>> start
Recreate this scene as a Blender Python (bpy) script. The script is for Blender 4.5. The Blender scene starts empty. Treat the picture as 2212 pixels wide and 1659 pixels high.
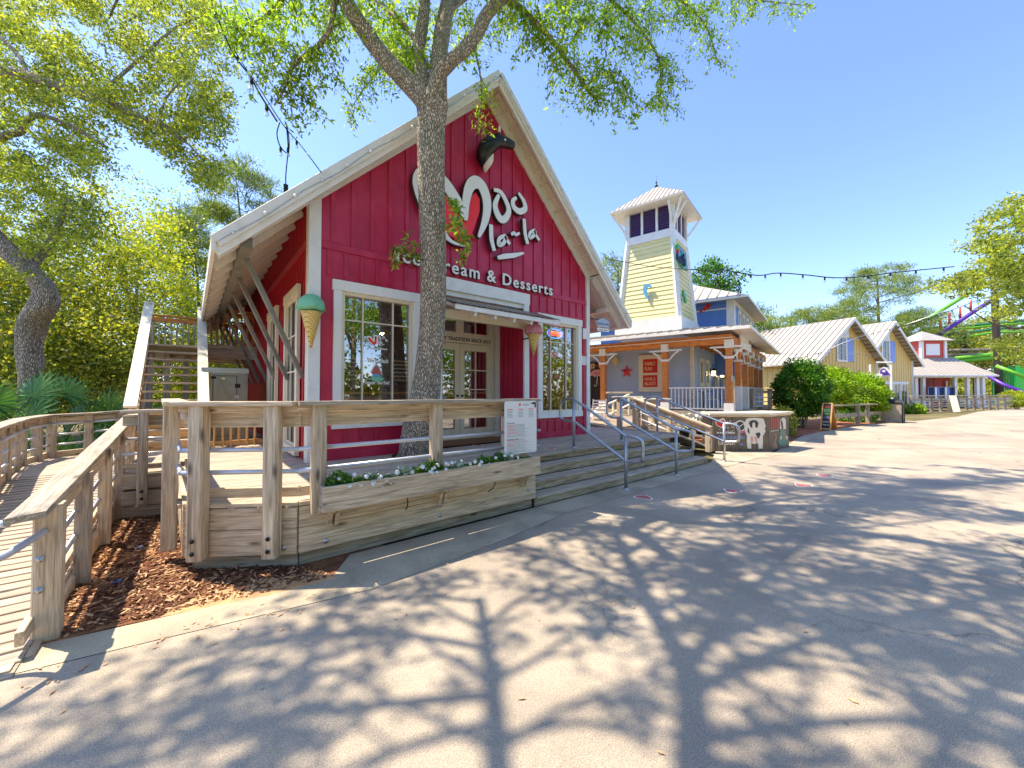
import bpy, math, random
import numpy as np
from mathutils import Matrix, Vector
random.seed(7); RNG=np.random.default_rng(7)
R=math.radians
SC=bpy.context.scene; COL=SC.collection
# ---------------------------------------------------------------- camera
FV=842.0; CXV,CYV=1105.5,829.5; HZ=848.0; EYE=1.62
AX=R(50.5); PITCH=math.atan((HZ-CYV)/FV)
cam_d=bpy.data.cameras.new('camera'); CAM=bpy.data.objects.new('camera',cam_d); COL.objects.link(CAM)
cam_d.sensor_width=36; cam_d.lens=FV/2211*36; cam_d.clip_end=900; cam_d.clip_start=.05
CAM.location=(0,0,EYE); CAM.rotation_euler=(math.pi/2+PITCH,0,AX-math.pi/2)
SC.camera=CAM
# ---------------------------------------------------------------- sky, sun, exposure
SUNDIR=Vector((-2.61,3.39,8.0)).normalized()          # towards the sun
SUN_EL=math.asin(SUNDIR.z); SUN_AZ=math.atan2(SUNDIR.x,SUNDIR.y)
world=bpy.data.worlds.new('World'); SC.world=world; world.use_nodes=True
wn=world.node_tree.nodes; wl=world.node_tree.links
sky=wn.new('ShaderNodeTexSky'); sky.sky_type='NISHITA'; sky.sun_disc=False
sky.sun_elevation=SUN_EL; sky.sun_rotation=SUN_AZ; sky.air_density=1.0; sky.dust_density=.4; sky.ozone_density=1.6; sky.altitude=0
bg=wn.get('Background'); bg.inputs['Strength'].default_value=.10
hsv=wn.new('ShaderNodeMix'); hsv.data_type='RGBA'; hsv.blend_type='MULTIPLY'; hsv.inputs[0].default_value=1; hsv.inputs[7].default_value=(.76,.80,1.0,1)
wl.new(sky.outputs[0],hsv.inputs[6]); wl.new(hsv.outputs[2],bg.inputs['Color'])
sd=bpy.data.lights.new('sun','SUN'); sd.energy=2.45; sd.angle=R(.53); sd.color=(1,.88,.70)
SUN=bpy.data.objects.new('sun',sd); COL.objects.link(SUN); SUN.rotation_euler=SUNDIR.to_track_quat('Z','Y').to_euler(); SUN.location=(0,0,40)
vs=SC.view_settings; vs.view_transform='Standard'; vs.look='None'; vs.exposure=1.92; vs.gamma=1; vs.use_curve_mapping=False
SC.render.engine='CYCLES'; SC.cycles.use_denoising=True; SC.cycles.max_bounces=8; SC.cycles.transparent_max_bounces=12
SC.cycles.sample_clamp_indirect=6
# ---------------------------------------------------------------- survey: sight lines to points on known planes
def ray(u,v):
    a=(u-CXV)/FV; b=-(v-CYV)/FV; f=Vector((math.cos(AX)*math.cos(PITCH),math.sin(AX)*math.cos(PITCH),math.sin(PITCH)))
    up=Vector((-math.cos(AX)*math.sin(PITCH),-math.sin(AX)*math.sin(PITCH),math.cos(PITCH))); rt=Vector((math.sin(AX),-math.cos(AX),0))
    return f+rt*a+up*b
O=Vector((0,0,EYE))
def atz(u,v,z): d=ray(u,v); return O+d*((z-EYE)/d.z)
def aty(u,v,y): d=ray(u,v); return O+d*(y/d.y)
def atx(u,v,x): d=ray(u,v); return O+d*(x/d.x)
def atd(u,v,d): return O+ray(u,v)*d
def SV(x,y,ox=0,oy=0,s=1.0):
    k=2211/2666; return ((ox+x/s)*k,(oy+y/s)*k)
def along(u,p0,p1):
    d=ray(u,HZ); p0=Vector(p0); e=Vector(p1)-p0; den=e.x*d.y-e.y*d.x
    return p0+e*((p0.y*d.x-p0.x*d.y)/den)
def proj(P):
    f=np.array([math.cos(AX)*math.cos(PITCH),math.sin(AX)*math.cos(PITCH),math.sin(PITCH)])
    up=np.array([-math.cos(AX)*math.sin(PITCH),-math.sin(AX)*math.sin(PITCH),math.cos(PITCH)]); rt=np.array([math.sin(AX),-math.cos(AX),0])
    q=np.asarray(P)-np.array([0,0,EYE]); w=q@f; w2=np.where(w<.05,.05,w)
    return CXV+FV*(q@rt)/w2, CYV-FV*(q@up)/w2, w
# ---------------------------------------------------------------- materials
def hx(s,k=1.0):
    s=s.lstrip('#'); c=[int(s[i:i+2],16)/255 for i in (0,2,4)]
    return tuple(k*((x/12.92) if x<=.04045 else ((x+.055)/1.055)**2.4) for x in c)
class NT:
    def __init__(s,name):
        m=bpy.data.materials.new(name); m.use_nodes=True; s.m=m; s.n=m.node_tree.nodes; s.l=m.node_tree.links
        s.b=s.n['Principled BSDF']; s.tc=s.n.new('ShaderNodeTexCoord')
    def map(s,scale=(1,1,1),src='Object',rnd=False):
        mp=s.n.new('ShaderNodeMapping'); mp.inputs['Scale'].default_value=scale; s.l.new(s.tc.outputs[src],mp.inputs[0])
        if rnd:
            oi=s.n.new('ShaderNodeObjectInfo'); mu=s.n.new('ShaderNodeMath'); mu.operation='MULTIPLY'; mu.inputs[1].default_value=57; s.l.new(oi.outputs['Random'],mu.inputs[0])
            cb=s.n.new('ShaderNodeCombineXYZ')
            for i in range(3): s.l.new(mu.outputs[0],cb.inputs[i])
            s.l.new(cb.outputs[0],mp.inputs['Location'])
        return mp.outputs[0]
    def noise(s,vec,scale,det=4,dist=0,rough=.55):
        t=s.n.new('ShaderNodeTexNoise'); t.inputs['Scale'].default_value=scale; t.inputs['Detail'].default_value=det; t.inputs['Distortion'].default_value=dist; t.inputs['Roughness'].default_value=rough
        s.l.new(vec,t.inputs['Vector']); return t.outputs['Fac']
    def ramp(s,fac,stops):
        r=s.n.new('ShaderNodeValToRGB'); e=r.color_ramp.elements
        while len(e)<len(stops): e.new(.5)
        for i,(p,c) in enumerate(stops): e[i].position=p; e[i].color=(c[0],c[1],c[2],1) if not isinstance(c,float) else (c,c,c,1)
        s.l.new(fac,r.inputs[0]); return r.outputs[0]
    def mix(s,fac,a,b,mode='MIX'):
        x=s.n.new('ShaderNodeMix'); x.data_type='RGBA'; x.blend_type=mode
        for k,v in ((0,fac),(6,a),(7,b)):
            if isinstance(v,(int,float)): x.inputs[k].default_value=v
            elif isinstance(v,tuple): x.inputs[k].default_value=(*v[:3],1)
            else: s.l.new(v,x.inputs[k])
        return x.outputs[2]
    def color(s,c):
        if isinstance(c,tuple): s.b.inputs['Base Color'].default_value=(*c[:3],1)
        else: s.l.new(c,s.b.inputs['Base Color'])
    def bump(s,h,st=.3,dist=.01):
        b=s.n.new('ShaderNodeBump'); b.inputs['Strength'].default_value=st; b.inputs['Distance'].default_value=dist; s.l.new(h,b.inputs['Height']); s.l.new(b.outputs[0],s.b.inputs['Normal'])
    def fin(s,rough=.6,metal=0,spec=None):
        s.b.inputs['Roughness'].default_value=rough; s.b.inputs['Metallic'].default_value=metal
        if spec is not None: s.b.inputs['Specular IOR Level'].default_value=spec
        return s.m
MT={}
def wood(name,c1,c2,c3,rough=.75,bmp=.35,vary=.35):
    t=NT(name); v=t.map((.9,13,13),rnd=True); n1=t.noise(v,2.2,6,1.1); v2=t.map((2.5,60,60),rnd=True); n2=t.noise(v2,1.5,3,.3)
    base=t.ramp(n1,[(.3,c1),(.5,c2),(.72,c3)]); fine=t.ramp(n2,[(.32,.64),(.6,1.16)]); c=t.mix(.75,base,fine,'MULTIPLY')
    kn=t.n.new('ShaderNodeTexVoronoi'); kn.inputs['Scale'].default_value=1.0; t.l.new(t.map((1.6,5.5,5.5),rnd=True),kn.inputs['Vector'])
    c=t.mix(t.ramp(kn.outputs['Distance'],[(.05,1.0),(.14,0.0)]),c,tuple(x*.45 for x in c1))
    cr=t.noise(t.map((.45,26,26),rnd=True),2.4,2,.2); c=t.mix(t.ramp(cr,[(.65,0.0),(.69,.5)]),c,tuple(x*.35 for x in c1))
    big=t.noise(t.map((1.3,1.3,1.3),rnd=True),1.6,3); c=t.mix(.55,c,t.ramp(big,[(.3,.84),(.65,1.16)]),'MULTIPLY')
    oi=t.n.new('ShaderNodeObjectInfo'); c=t.mix(vary,c,t.ramp(oi.outputs['Random'],[(0,.78),(1,1.16)]),'MULTIPLY')
    t.color(c); t.bump(t.mix(.5,n2,n1),bmp,.006); MT[name]=t.fin(rough); return MT[name]
def plain(name,c,rough=.5,metal=0,var=.12,scale=6,bmp=0,spec=None,dirt=None):
    t=NT(name); v=t.map((1,1,1)); n=t.noise(v,scale,5)
    col=t.mix(1.0,c,t.ramp(n,[(.3,1-var),(.7,1+var*.5)]),'MULTIPLY')
    if dirt: col=t.mix(t.ramp(t.noise(t.map((1.5,1.5,.5)),3.1,7,.6),[(.52,0.0),(.72,.55)]),col,dirt)
    t.color(col)
    if bmp: t.bump(t.noise(v,scale*6,3),bmp,.004)
    MT[name]=t.fin(rough,metal,spec); return MT[name]
wood('deck_wood',hx('8f8072'),hx('b3a28d'),hx('ccbca4'),vary=.45)
wood('rail_wood',hx('a08c74'),hx('cbb596'),hx('e0cfb2'),vary=.4)
wood('grey_wood',hx('827666'),hx('a89a85'),hx('c2b49d'),vary=.5)
wood('step_wood',hx('86755e'),hx('b9a78a'),hx('d4c3a4'),vary=.4)
wood('cedar_wood',hx('a85c26'),hx('d08038'),hx('e29a50'),rough=.6,vary=.3)
wood('fresh_wood',hx('b98a4e'),hx('d3a466'),hx('e0b87c'),vary=.2)
wood('bar_wood',hx('5d4f40'),hx('7a6a57'),hx('8c7c68'),vary=.4)
RED=hx('a3173a')
t=NT('red_paint'); n=t.noise(t.map((1,1,1)),2.2,5,.5); n2=t.noise(t.map((9,9,1.2)),3,4)
t.color(t.mix(.6,t.ramp(n,[(.25,hx('ad163c')),(.5,hx('c02147')),(.75,hx('cc3257'))]),t.ramp(n2,[(.3,.8),(.7,1.06)]),'MULTIPLY')); t.bump(n2,.12,.003); MT['red_paint']=t.fin(.42)
plain('red_metal',hx('bb1a2c'),.38,.0,.15,4)
plain('cream_trim',hx('e8ddc0'),.45,0,.05,3,.08,dirt=hx('c8bc9c'))
plain('white_trim',hx('ebe9e3'),.45,0,.05,3,.08,dirt=hx('d6d2c8'))
plain('offwhite',hx('e8e3d6'),.5,0,.05,3,.1,dirt=hx('d6cfbf'))
plain('white',hx('ecebe6'),.4,0,.05,4)
plain('sign_white',hx('f0ede4'),.35,0,.04,4)
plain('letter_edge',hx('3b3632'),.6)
plain('heart_red',hx('ff2416'),.3,0,.05)
plain('black_paint',hx('14181a'),.3,0,.2,5)
plain('black_metal',hx('1c1c1e'),.5,.2,.1)
plain('galvanized',hx('b9bcc0'),.34,.85,.12,14,.05)
plain('white_rail',hx('c9ccd2'),.3,.35,.1,14,.05)
plain('steel_door',hx('9b9a94'),.38,.75,.2,3,.15,dirt=hx('6f6b61'))
plain('metal_roof',hx('b3aca0'),.5,.1,.1,1.2,.05,dirt=hx('9a9080'))
plain('roof_seam_shade',hx('a19889'),.5,.1,.1,1.2,.05)  # darker copy of the roof metal, seam shading put into the colour
plain('corrugated',hx('a9a296'),.45,.6,.15,4)
t=NT('shingle'); br=t.n.new('ShaderNodeTexBrick'); t.l.new(t.map((1,1,1)),br.inputs[0]); br.inputs['Scale'].default_value=3; br.inputs['Color1'].default_value=(.06,.055,.05,1); br.inputs['Color2'].default_value=(.1,.09,.08,1); t.color(br.outputs[0]); MT['shingle']=t.fin(.9)
plain('brace_wood_paint',hx('7f7a6d'),.7,0,.25,8,.3)
plain('mint',hx('7cc39a'),.55,0,.12,9,.6)
plain('pink',hx('d98b98'),.55,0,.12,9,.6)
plain('blue_siding',hx('adbdd6'),.5,0,.07,3,.08)
plain('deep_blue',hx('5b84cc'),.5,0,.08,3,.08)
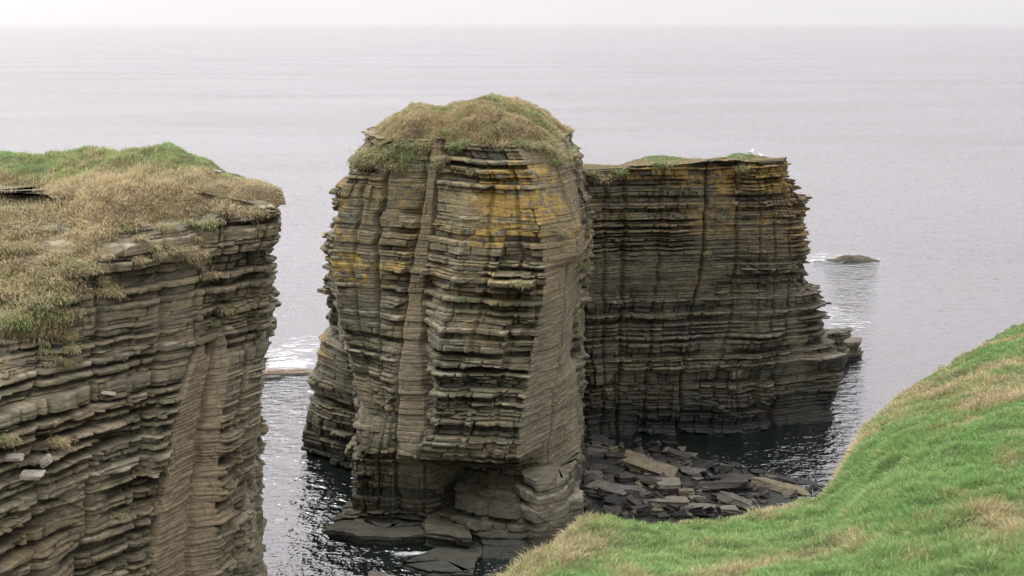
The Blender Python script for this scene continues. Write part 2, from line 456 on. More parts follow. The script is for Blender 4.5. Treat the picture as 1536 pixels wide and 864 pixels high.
>> end
WORK TO COMPLETE - Return only the number of lines in the data that contain "high".

OUTPUT OF THE EXERCISE - 2